_WHAT YOU ARE ASKED TO DO_
Repeat every line, exactly, from the very first through the one where "root_at(dw, (.75, 2.57, 0))" appears. Add nothing else.

_DATA SHOWN_
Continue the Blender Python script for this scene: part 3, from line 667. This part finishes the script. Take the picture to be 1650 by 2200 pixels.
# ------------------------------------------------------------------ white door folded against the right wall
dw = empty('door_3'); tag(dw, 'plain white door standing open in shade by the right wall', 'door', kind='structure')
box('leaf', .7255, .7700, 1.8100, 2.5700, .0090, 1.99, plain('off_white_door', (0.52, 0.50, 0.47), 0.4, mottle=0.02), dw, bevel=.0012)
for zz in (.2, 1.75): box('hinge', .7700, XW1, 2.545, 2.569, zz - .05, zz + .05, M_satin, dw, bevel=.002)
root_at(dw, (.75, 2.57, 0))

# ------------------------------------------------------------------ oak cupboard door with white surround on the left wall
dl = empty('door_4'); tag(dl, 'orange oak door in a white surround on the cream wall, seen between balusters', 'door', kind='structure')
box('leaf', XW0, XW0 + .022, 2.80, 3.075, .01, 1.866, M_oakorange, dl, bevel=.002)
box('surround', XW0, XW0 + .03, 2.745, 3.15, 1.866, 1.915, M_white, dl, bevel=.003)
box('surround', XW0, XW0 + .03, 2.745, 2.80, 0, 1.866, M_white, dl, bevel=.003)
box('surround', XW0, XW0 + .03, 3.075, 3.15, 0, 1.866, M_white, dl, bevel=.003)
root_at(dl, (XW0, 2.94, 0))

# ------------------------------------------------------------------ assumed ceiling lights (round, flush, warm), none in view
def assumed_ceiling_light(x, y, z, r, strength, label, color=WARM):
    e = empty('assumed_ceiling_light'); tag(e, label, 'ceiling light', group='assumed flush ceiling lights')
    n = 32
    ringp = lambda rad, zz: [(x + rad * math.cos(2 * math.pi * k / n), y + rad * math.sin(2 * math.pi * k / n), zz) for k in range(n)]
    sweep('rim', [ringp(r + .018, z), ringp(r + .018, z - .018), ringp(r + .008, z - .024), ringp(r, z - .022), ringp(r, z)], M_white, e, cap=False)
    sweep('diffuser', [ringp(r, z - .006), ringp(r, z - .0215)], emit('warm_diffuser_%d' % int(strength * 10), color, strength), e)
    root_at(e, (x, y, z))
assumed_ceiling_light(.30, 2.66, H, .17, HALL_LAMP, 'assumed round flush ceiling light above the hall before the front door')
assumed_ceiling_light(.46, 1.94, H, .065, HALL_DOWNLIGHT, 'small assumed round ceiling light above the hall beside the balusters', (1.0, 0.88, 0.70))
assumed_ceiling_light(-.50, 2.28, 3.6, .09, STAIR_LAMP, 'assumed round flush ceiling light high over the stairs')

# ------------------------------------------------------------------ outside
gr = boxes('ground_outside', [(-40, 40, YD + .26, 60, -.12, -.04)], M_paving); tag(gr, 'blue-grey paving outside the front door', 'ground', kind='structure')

_WORKED ANSWER_
Continue the Blender Python script for this scene: part 3, from line 667. This part finishes the script. Take the picture to be 1650 by 2200 pixels.
# ------------------------------------------------------------------ white door folded against the right wall
dw = empty('door_3'); tag(dw, 'plain white door standing open in shade by the right wall', 'door', kind='structure')
box('leaf', .7255, .7700, 1.8100, 2.5700, .0090, 1.99, plain('off_white_door', (0.52, 0.50, 0.47), 0.4, mottle=0.02), dw, bevel=.0012)
for zz in (.2, 1.75): box('hinge', .7700, XW1, 2.545, 2.569, zz - .05, zz + .05, M_satin, dw, bevel=.002)
root_at(dw, (.75, 2.57, 0))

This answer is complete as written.